We can model the rocket as a point particle of mass \(m\) with the following forces exerted on it:

1. \(\vec F\), the thrust of the rocket, always acting tangent to the circle.
2. \(\vec T\), the force of tension in the string, always acting towards the center of the circle.
3. \(\vec F_g\), the rocket’s weight, acting into the page, with magnitude \(mg\).
4. \(\vec F_N\), a normal force exerted by the table, out of the page, with magnitude \(mg\).

Because the normal force and the weight are equal in magnitude and opposite in direction, the net force will be the sum of the force of thrust and the force of tension, which are always perpendicular to each other. Thinking about this with Newton’s Second Law, we could model the force of thrust as increasing the speed of the particle, while the force of tension keeps the rocket moving in a circle (it cannot increase the speed, since it is always perpendicular to the motion).

The net torque on the rocket about the point of rotation is given by the cross-product between the thrust force, \(\vec F\), and the position vector, \(\vec r\):

\[\begin{aligned} \vec\tau^{net} = \vec r\times\vec F\end{aligned}\]

and will point in the positive \(z\) direction (as given by the right hand rule). \(\vec r\) and \(\vec F\) are perpendicular, so the magnitude of the net torque is given by:

\[\begin{aligned} \tau^{net} = rF \sin(90^{\circ}) = RF\end{aligned}\]

where \(R\) is the magnitude of \(\vec r\). The net torque vector is thus:

\[\begin{aligned} \vec\tau^{net} = RF \hat z\end{aligned}\]

Applying the rotational version of Newton’s Second Law allows us to determine the angular acceleration:

\[\begin{aligned} \vec \tau ^{net} &= mr^2\vec\alpha\\ RF \hat z&= mR^2\vec\alpha\\ \therefore \vec \alpha &= \frac{F}{mR}\hat z\end{aligned}\]
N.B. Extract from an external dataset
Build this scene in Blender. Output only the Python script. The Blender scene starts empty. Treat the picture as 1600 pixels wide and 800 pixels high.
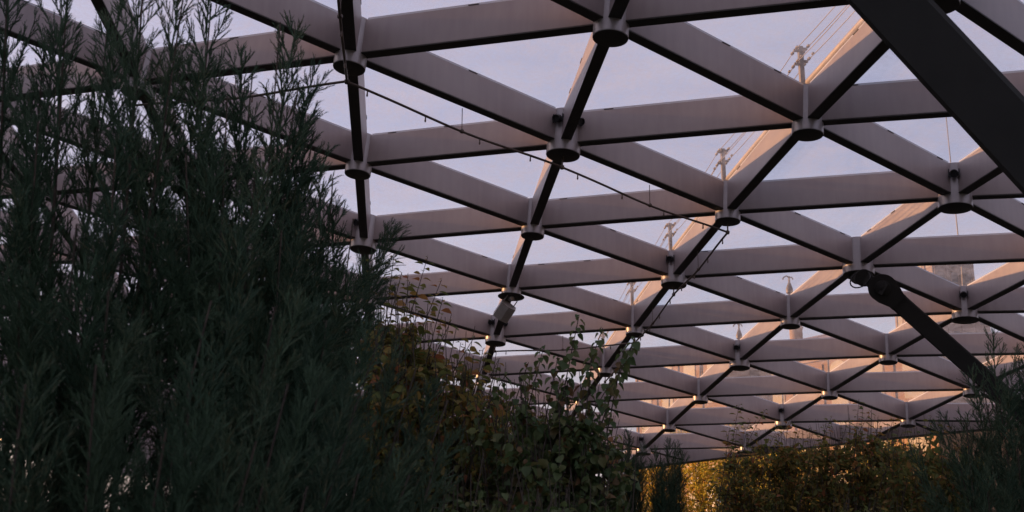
import bpy, math, random
import numpy as np
from mathutils import Vector, Matrix

sc = bpy.context.scene
R = math.radians
random.seed(7)
rng = np.random.default_rng(11)

# ------------------------------------------------------------------ camera, sky, sun, exposure
CAM_H = 1.6
F_PX = 1628.3            # focal length in pixels of a 1600 wide picture
PITCH = 0.2400
ROLL = -0.0055
cd = bpy.data.cameras.new('camera')
cam = bpy.data.objects.new('camera', cd)
sc.collection.objects.link(cam)
cam.matrix_world = (Matrix.Translation((0, 0, CAM_H)) @ Matrix.Rotation(math.pi/2 + PITCH, 4, 'X')
                    @ Matrix.Rotation(-ROLL, 4, 'Z'))
cd.sensor_width = 36
cd.lens = 36*F_PX/1600
cd.clip_start = 0.05
cd.clip_end = 6000
cd.dof.use_dof = True
cd.dof.focus_distance = 11.0
cd.dof.aperture_fstop = 4.8
sc.camera = cam

SUN_AZ = R(158.5)          # counter-clockwise from +X, in plan
SUN_EL = R(11.5)
w = bpy.data.worlds.new('World')
sc.world = w
w.use_nodes = True
nt = w.node_tree
nt.nodes.clear()
sky = nt.nodes.new('ShaderNodeTexSky')
sky.sky_type = 'NISHITA'
sky.sun_disc = False
sky.sun_elevation = SUN_EL
sky.sun_rotation = math.pi/2 - SUN_AZ
sky.air_density = 1.0
sky.dust_density = 2.0
sky.ozone_density = 2.0
tint = nt.nodes.new('ShaderNodeMix')
tint.data_type = 'RGBA'
tint.blend_type = 'MULTIPLY'
tint.inputs[0].default_value = 1.0
tint.inputs[7].default_value = (0.62, 0.55, 0.60, 1)
veil = nt.nodes.new('ShaderNodeMix')          # thin even cloud veil over the whole sky
veil.data_type = 'RGBA'
veil.blend_type = 'ADD'
veil.inputs[0].default_value = 1.0
veil.inputs[7].default_value = (1.90, 1.70, 2.02, 1)
bg = nt.nodes.new('ShaderNodeBackground')
bg.inputs[1].default_value = 0.10
out = nt.nodes.new('ShaderNodeOutputWorld')
nt.links.new(sky.outputs[0], tint.inputs[6])
tcw = nt.nodes.new('ShaderNodeTexCoord')
mpw = nt.nodes.new('ShaderNodeMapping')
mpw.inputs['Scale'].default_value = (1.0, 1.6, 4.5)
mpw.inputs['Rotation'].default_value = (0.2, 0.1, 0.6)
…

The angular acceleration vector points in the positive \(z\) direction (as does the net torque), and indicates that the rocket is accelerating in the counter-clockwise direction about the \(z\) axis.

After a period of time \(t\), the rocket will have covered an angular displacement, \(\Delta \theta\), given by:

\[\begin{aligned} \Delta \theta &= \theta(t)-\theta_0 = \omega_0t + \frac{1}{2}\alpha t^2\\ &=\frac{1}{2}\frac{F}{mR} t^2\end{aligned}\]

The linear displacement, \(\Delta s\), that corresponds to this angular displacement is:

\[\begin{aligned} \Delta s = R \Delta\theta = \frac{1}{2}\frac{F}{m} t^2\end{aligned}\]

Discussion

The formula that we found for the total linear displacement is the same that we would have found if the particle were moving in a straight line with a net force \(F\) applied to it (as the particle would have a constant acceleration given by \(F/m\)).